Nike Faces Lawsuit Over Abrupt Closure of Crypto Business: NFT Investors Claim Major Losses

In a striking legal development, global sportswear giant Nike is now facing a lawsuit filed by purchasers of its non-fungible tokens (NFTs) and other digital assets. The complaint, filed earlier this week, centers on the company’s sudden shutdown of its crypto venture, leaving investors blindsided and allegedly facing significant financial losses.

What Happened?

Nike, once seen as a major player in the Web3 and NFT space, had launched several high-profile NFT collections tied to virtual sneakers, digital wearables, and blockchain-based experiences. These initiatives were bolstered by Nike’s 2021 acquisition of RTFKT Studios, a startup known for its crypto-native collectibles.

However, the company recently announced it was winding down its crypto-related operations, offering no structured exit plan or compensation for those who invested in or actively traded its digital assets.

Now, a group of plaintiffs—including individual NFT holders and institutional Web3 investors—allege that Nike:

  • Failed to provide adequate disclosure about its exit

  • Misled buyers regarding long-term value

  • Neglected to maintain support for NFT-linked assets after the closure

Legal Implications

According to legal filings, the plaintiffs are seeking compensation for losses incurred from NFT devaluation and trading disruptions.
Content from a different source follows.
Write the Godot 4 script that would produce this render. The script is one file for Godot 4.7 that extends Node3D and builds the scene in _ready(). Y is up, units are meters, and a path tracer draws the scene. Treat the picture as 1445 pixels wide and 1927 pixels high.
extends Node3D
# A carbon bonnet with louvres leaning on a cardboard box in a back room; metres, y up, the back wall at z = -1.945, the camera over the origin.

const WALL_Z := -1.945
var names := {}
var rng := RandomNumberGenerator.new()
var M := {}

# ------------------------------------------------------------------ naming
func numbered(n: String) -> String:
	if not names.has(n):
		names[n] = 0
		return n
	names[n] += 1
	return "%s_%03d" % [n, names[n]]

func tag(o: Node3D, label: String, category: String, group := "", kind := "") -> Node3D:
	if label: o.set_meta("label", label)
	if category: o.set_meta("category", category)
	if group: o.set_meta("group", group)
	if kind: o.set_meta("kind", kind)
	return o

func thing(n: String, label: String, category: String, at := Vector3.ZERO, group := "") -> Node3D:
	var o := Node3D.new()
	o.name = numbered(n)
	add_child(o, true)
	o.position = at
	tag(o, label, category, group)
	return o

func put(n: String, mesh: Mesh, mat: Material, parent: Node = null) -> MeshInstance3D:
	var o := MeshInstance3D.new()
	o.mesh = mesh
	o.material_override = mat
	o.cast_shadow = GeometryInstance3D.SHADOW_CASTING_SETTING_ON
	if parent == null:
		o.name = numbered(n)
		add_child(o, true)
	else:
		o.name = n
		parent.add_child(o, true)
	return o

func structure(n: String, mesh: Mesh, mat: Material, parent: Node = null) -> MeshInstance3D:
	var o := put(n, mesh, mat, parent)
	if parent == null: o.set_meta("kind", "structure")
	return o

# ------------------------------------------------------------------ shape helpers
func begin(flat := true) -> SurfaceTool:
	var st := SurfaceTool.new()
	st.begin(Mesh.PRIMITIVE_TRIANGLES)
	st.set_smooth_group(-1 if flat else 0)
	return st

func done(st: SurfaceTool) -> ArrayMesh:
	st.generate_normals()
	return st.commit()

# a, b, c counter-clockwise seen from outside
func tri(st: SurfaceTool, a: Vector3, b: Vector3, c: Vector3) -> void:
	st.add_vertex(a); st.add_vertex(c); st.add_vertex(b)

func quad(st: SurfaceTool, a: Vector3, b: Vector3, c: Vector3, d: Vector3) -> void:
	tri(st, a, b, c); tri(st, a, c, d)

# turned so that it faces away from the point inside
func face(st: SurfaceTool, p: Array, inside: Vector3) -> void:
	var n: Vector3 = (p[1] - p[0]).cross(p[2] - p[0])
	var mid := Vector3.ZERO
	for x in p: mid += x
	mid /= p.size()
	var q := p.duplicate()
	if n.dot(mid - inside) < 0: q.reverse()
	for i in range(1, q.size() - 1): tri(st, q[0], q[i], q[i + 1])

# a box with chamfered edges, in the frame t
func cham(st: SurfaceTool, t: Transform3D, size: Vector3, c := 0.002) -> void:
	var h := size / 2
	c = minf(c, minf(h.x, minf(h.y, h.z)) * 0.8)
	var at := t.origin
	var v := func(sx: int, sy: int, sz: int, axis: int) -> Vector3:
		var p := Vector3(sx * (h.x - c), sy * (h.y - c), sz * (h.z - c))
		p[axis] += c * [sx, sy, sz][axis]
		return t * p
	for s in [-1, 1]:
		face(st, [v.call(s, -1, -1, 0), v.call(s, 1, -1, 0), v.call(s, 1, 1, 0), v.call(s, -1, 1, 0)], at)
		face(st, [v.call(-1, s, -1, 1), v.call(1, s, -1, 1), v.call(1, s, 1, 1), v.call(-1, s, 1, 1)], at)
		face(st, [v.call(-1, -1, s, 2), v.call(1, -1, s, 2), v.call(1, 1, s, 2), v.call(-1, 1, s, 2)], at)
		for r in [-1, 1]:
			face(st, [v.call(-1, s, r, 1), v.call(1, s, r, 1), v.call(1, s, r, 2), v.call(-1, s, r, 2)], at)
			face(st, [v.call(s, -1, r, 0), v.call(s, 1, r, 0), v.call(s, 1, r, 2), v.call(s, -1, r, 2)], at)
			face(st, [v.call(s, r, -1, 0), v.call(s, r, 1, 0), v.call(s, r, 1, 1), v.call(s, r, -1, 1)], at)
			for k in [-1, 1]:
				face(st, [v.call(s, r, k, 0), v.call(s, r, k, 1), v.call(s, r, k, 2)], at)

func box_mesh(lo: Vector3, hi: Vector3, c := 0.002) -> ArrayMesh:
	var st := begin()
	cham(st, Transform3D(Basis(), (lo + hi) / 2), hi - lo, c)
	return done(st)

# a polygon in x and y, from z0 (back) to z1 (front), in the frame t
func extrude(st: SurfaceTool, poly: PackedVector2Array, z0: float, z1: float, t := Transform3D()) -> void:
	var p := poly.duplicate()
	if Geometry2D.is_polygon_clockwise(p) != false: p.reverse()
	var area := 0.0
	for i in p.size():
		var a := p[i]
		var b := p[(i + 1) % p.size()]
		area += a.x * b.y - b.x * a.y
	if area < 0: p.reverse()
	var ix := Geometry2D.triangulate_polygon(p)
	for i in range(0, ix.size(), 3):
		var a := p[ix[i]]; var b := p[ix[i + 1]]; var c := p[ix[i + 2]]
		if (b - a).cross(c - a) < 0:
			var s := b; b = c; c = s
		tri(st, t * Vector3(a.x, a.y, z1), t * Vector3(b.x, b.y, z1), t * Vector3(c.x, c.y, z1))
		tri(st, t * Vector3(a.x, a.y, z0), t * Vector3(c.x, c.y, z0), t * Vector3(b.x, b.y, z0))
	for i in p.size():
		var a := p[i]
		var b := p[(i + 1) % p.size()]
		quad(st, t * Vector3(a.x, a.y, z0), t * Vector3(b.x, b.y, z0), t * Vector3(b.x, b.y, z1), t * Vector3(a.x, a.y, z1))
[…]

Some claim that their digital assets have lost over 80% of their initial value following Nike’s departure.

This case could set a major precedent for corporate accountability in the NFT space, especially when mainstream brands enter—and abruptly exit—digital asset ecosystems.

Legal experts say the outcome may also influence:

  • How NFT projects are governed

  • What rights digital asset buyers hold

  • The legal status of NFTs as investment products or collectibles

Web3 Community Reacts

The shutdown has sparked widespread debate among crypto natives, with many expressing frustration that major corporations are entering the space without long-term commitment or understanding of decentralized culture.

“NFTs aren’t just marketing tools—they’re investments, community assets, and often representations of ownership,” said one collector in an X post. “Nike’s exit undermines trust in mainstream adoption.”

This incident follows a broader trend of corporate reevaluation of Web3 initiatives, with several major brands scaling back due to market volatility and regulatory uncertainty.

The Bigger Picture

As the NFT market matures, consumer protection, asset permanence, and legal clarity are becoming urgent priorities. This case may serve as a wake-up call for companies diving into digital assets without fully considering their responsibilities.

Nike’s legal battle is more than just a brand blunder—it’s a test case for how real-world brands navigate the decentralized economy.